INFORMATION GIVEN:
===
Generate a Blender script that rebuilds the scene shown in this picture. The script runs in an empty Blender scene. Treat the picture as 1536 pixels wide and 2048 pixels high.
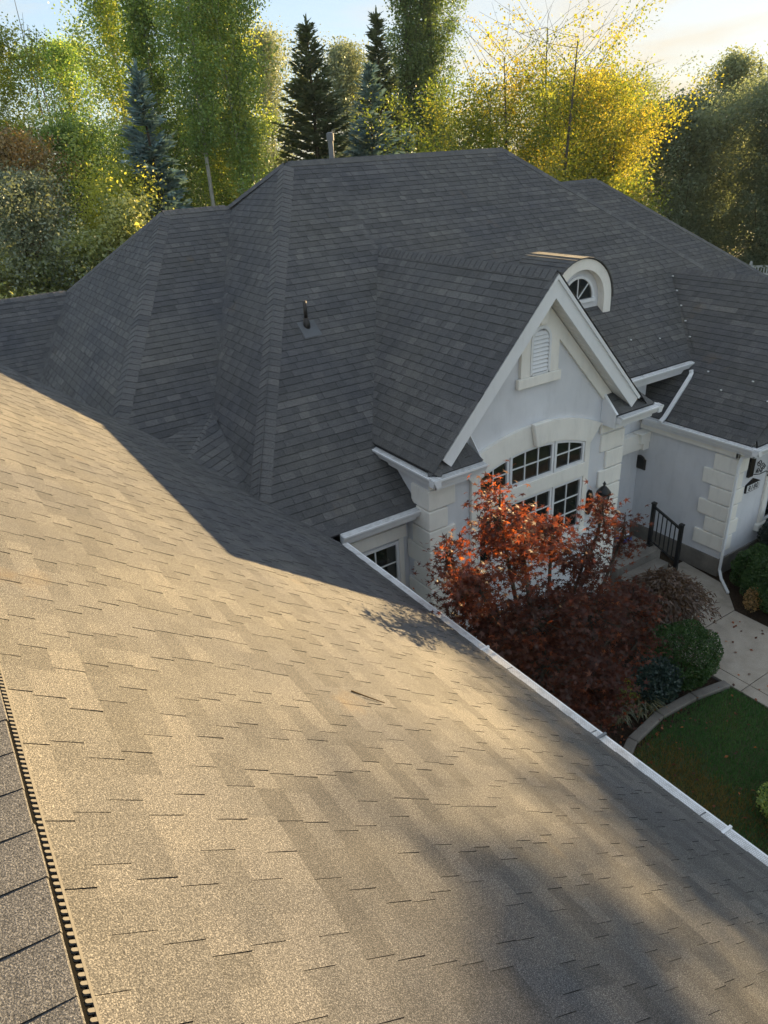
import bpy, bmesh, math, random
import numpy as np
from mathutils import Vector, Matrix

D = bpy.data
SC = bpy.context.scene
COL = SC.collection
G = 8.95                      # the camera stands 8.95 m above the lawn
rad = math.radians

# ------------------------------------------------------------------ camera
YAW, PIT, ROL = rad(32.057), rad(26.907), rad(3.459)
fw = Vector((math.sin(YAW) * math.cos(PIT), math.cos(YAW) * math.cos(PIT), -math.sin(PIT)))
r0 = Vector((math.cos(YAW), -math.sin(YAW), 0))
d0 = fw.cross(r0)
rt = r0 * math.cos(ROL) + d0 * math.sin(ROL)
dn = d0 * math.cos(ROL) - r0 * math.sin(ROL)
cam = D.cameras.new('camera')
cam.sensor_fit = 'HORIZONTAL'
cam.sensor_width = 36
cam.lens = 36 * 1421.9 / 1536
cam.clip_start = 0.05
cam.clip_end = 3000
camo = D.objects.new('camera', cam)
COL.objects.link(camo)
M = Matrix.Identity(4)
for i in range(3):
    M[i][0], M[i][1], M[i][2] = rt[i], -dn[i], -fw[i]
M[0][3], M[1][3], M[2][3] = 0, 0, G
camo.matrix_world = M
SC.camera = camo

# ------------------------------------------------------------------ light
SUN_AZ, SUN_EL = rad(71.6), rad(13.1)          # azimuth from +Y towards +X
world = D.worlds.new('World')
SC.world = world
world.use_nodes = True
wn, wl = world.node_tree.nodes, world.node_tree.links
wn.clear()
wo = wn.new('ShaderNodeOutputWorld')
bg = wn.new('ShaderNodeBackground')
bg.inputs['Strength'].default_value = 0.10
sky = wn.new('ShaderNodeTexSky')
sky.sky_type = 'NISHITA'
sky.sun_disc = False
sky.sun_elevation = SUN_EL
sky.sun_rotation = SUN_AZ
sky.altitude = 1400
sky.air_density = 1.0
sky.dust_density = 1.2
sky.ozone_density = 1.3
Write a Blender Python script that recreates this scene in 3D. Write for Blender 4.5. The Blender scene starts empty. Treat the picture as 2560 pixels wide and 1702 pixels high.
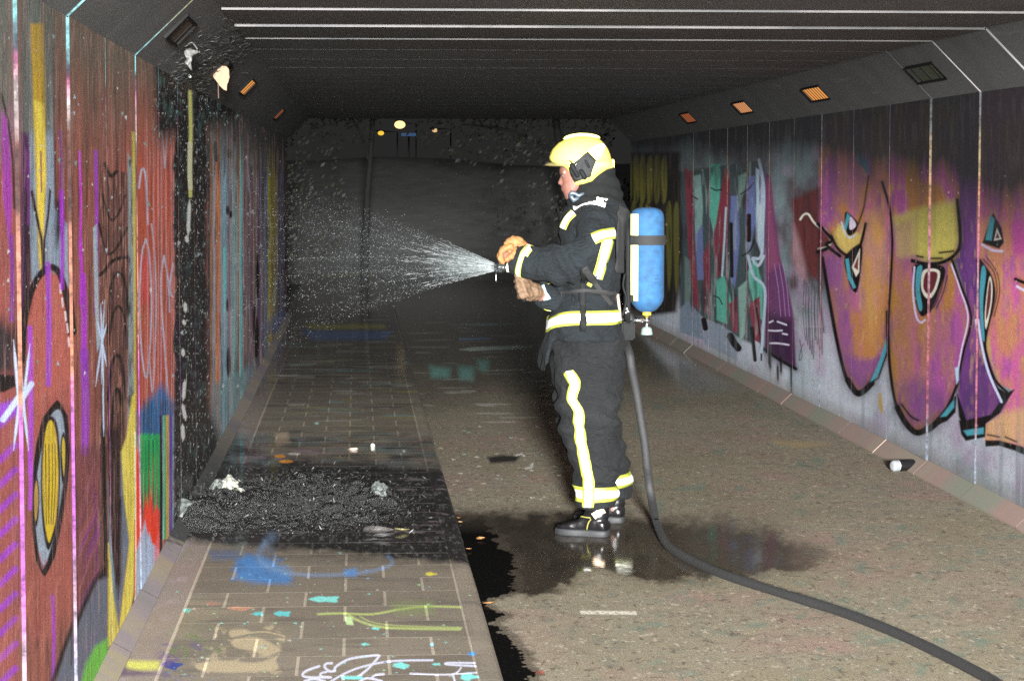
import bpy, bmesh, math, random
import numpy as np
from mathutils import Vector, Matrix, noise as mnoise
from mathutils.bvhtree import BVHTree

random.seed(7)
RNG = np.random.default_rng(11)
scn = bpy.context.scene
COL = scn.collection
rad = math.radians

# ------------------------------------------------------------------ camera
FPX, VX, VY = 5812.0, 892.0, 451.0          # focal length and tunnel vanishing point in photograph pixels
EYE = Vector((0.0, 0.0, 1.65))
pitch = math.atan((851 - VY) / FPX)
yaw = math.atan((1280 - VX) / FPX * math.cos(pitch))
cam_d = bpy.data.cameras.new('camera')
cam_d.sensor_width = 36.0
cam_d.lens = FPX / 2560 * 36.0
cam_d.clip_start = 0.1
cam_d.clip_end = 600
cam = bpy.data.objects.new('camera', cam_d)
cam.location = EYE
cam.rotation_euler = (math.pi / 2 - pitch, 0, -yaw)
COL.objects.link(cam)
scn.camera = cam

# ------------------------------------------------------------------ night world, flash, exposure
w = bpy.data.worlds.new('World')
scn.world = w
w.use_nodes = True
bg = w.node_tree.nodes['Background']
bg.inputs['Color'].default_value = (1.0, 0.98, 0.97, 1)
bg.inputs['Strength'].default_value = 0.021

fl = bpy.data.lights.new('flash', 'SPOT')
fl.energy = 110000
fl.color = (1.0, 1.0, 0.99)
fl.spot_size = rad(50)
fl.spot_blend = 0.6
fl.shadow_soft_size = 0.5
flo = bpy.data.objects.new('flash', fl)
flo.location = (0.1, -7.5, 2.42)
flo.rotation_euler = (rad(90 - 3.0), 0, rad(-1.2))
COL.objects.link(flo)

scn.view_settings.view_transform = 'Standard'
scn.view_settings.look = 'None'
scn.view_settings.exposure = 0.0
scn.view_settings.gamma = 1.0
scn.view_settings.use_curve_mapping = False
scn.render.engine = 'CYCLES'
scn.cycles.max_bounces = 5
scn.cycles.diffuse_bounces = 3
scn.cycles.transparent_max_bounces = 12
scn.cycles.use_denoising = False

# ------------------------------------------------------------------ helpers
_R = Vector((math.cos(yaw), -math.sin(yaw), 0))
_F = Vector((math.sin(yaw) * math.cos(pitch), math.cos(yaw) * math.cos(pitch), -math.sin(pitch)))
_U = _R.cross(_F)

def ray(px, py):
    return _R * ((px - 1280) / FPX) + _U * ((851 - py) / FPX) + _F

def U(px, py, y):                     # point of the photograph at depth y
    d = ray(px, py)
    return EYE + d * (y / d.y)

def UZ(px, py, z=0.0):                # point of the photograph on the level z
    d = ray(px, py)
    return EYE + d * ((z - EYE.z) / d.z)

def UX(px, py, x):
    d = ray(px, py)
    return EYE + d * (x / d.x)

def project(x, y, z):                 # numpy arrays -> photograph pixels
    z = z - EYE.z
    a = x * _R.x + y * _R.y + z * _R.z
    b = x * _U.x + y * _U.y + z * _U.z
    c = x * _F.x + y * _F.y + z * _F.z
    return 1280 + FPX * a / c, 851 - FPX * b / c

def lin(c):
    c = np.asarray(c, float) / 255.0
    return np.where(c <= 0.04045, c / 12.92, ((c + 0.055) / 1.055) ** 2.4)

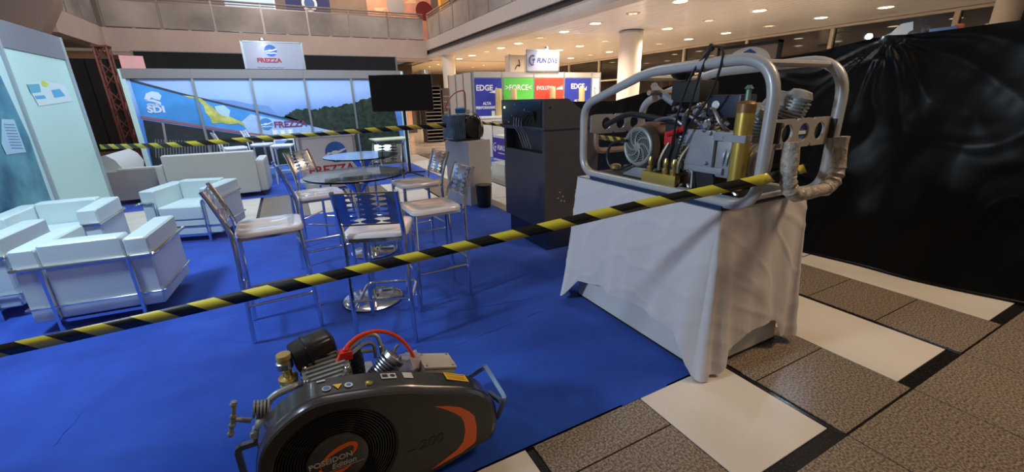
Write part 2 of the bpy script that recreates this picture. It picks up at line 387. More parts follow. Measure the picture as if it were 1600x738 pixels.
===
GOAL: Reproduce the material in its entirety and word for word, without the pictures.

OUTPUT FOR THIS TASK:
Generate a Blender script that rebuilds the scene shown in this picture. The script runs in an empty Blender scene. Treat the picture as 1536 pixels wide and 2048 pixels high.
import bpy, bmesh, math, random
import numpy as np
from mathutils import Vector, Matrix

D = bpy.data
SC = bpy.context.scene
COL = SC.collection
G = 8.95                      # the camera stands 8.95 m above the lawn
rad = math.radians

# ------------------------------------------------------------------ camera
YAW, PIT, ROL = rad(32.057), rad(26.907), rad(3.459)
fw = Vector((math.sin(YAW) * math.cos(PIT), math.cos(YAW) * math.cos(PIT), -math.sin(PIT)))
r0 = Vector((math.cos(YAW), -math.sin(YAW), 0))
d0 = fw.cross(r0)
rt = r0 * math.cos(ROL) + d0 * math.sin(ROL)
dn = d0 * math.cos(ROL) - r0 * math.sin(ROL)
cam = D.cameras.new('camera')
cam.sensor_fit = 'HORIZONTAL'
cam.sensor_width = 36
cam.lens = 36 * 1421.9 / 1536
cam.clip_start = 0.05
cam.clip_end = 3000
camo = D.objects.new('camera', cam)
COL.objects.link(camo)
M = Matrix.Identity(4)
for i in range(3):
    M[i][0], M[i][1], M[i][2] = rt[i], -dn[i], -fw[i]
M[0][3], M[1][3], M[2][3] = 0, 0, G
camo.matrix_world = M
SC.camera = camo

# ------------------------------------------------------------------ light
SUN_AZ, SUN_EL = rad(71.6), rad(13.1)          # azimuth from +Y towards +X
world = D.worlds.new('World')
SC.world = world
world.use_nodes = True
wn, wl = world.node_tree.nodes, world.node_tree.links
wn.clear()
wo = wn.new('ShaderNodeOutputWorld')
bg = wn.new('ShaderNodeBackground')
bg.inputs['Strength'].default_value = 0.10
sky = wn.new('ShaderNodeTexSky')
sky.sky_type = 'NISHITA'
sky.sun_disc = False
sky.sun_elevation = SUN_EL
sky.sun_rotation = SUN_AZ
sky.altitude = 1400
sky.air_density = 1.0
sky.dust_density = 1.2
sky.ozone_density = 1.3
Write a Blender Python script that recreates this scene in 3D. Write for Blender 4.5. The Blender scene starts empty. Treat the picture as 2560 pixels wide and 1702 pixels high.
import bpy, bmesh, math, random
import numpy as np
from mathutils import Vector, Matrix, noise as mnoise
from mathutils.bvhtree import BVHTree

random.seed(7)
RNG = np.random.default_rng(11)
scn = bpy.context.scene
COL = scn.collection
rad = math.radians

# ------------------------------------------------------------------ camera
FPX, VX, VY = 5812.0, 892.0, 451.0          # focal length and tunnel vanishing point in photograph pixels
EYE = Vector((0.0, 0.0, 1.65))
pitch = math.atan((851 - VY) / FPX)
yaw = math.atan((1280 - VX) / FPX * math.cos(pitch))
cam_d = bpy.data.cameras.new('camera')
cam_d.sensor_width = 36.0
cam_d.lens = FPX / 2560 * 36.0
cam_d.clip_start = 0.1
cam_d.clip_end = 600
cam = bpy.data.objects.new('camera', cam_d)
cam.location = EYE
cam.rotation_euler = (math.pi / 2 - pitch, 0, -yaw)
COL.objects.link(cam)
scn.camera = cam

# ------------------------------------------------------------------ night world, flash, exposure
w = bpy.data.worlds.new('World')
scn.world = w
w.use_nodes = True
bg = w.node_tree.nodes['Background']
bg.inputs['Color'].default_value = (1.0, 0.98, 0.97, 1)
bg.inputs['Strength'].default_value = 0.021

fl = bpy.data.lights.new('flash', 'SPOT')
fl.energy = 110000
fl.color = (1.0, 1.0, 0.99)
fl.spot_size = rad(50)
fl.spot_blend = 0.6
fl.shadow_soft_size = 0.5
flo = bpy.data.objects.new('flash', fl)
flo.location = (0.1, -7.5, 2.42)
flo.rotation_euler = (rad(90 - 3.0), 0, rad(-1.2))
COL.objects.link(flo)

scn.view_settings.view_transform = 'Standard'
scn.view_settings.look = 'None'
scn.view_settings.exposure = 0.0
scn.view_settings.gamma = 1.0
scn.view_settings.use_curve_mapping = False
scn.render.engine = 'CYCLES'
scn.cycles.max_bounces = 5
scn.cycles.diffuse_bounces = 3
scn.cycles.transparent_max_bounces = 12
scn.cycles.use_denoising = False

# ------------------------------------------------------------------ helpers
_R = Vector((math.cos(yaw), -math.sin(yaw), 0))
_F = Vector((math.sin(yaw) * math.cos(pitch), math.cos(yaw) * math.cos(pitch), -math.sin(pitch)))
_U = _R.cross(_F)

def ray(px, py):
    return _R * ((px - 1280) / FPX) + _U * ((851 - py) / FPX) + _F

def U(px, py, y):                     # point of the photograph at depth y
    d = ray(px, py)
    return EYE + d * (y / d.y)

def UZ(px, py, z=0.0):                # point of the photograph on the level z
    d = ray(px, py)
    return EYE + d * ((z - EYE.z) / d.z)

def UX(px, py, x):
    d = ray(px, py)
    return EYE + d * (x / d.x)

def project(x, y, z):                 # numpy arrays -> photograph pixels
    z = z - EYE.z
    a = x * _R.x + y * _R.y + z * _R.z
    b = x * _U.x + y * _U.y + z * _U.z
    c = x * _F.x + y * _F.y + z * _F.z
    return 1280 + FPX * a / c, 851 - FPX * b / c

def lin(c):
    c = np.asarray(c, float) / 255.0
    return np.where(c <= 0.04045, c / 12.92, ((c + 0.055) / 1.055) ** 2.4)

Write part 2 of the bpy script that recreates this picture. It picks up at line 387. More parts follow. Measure the picture as if it were 1600x738 pixels.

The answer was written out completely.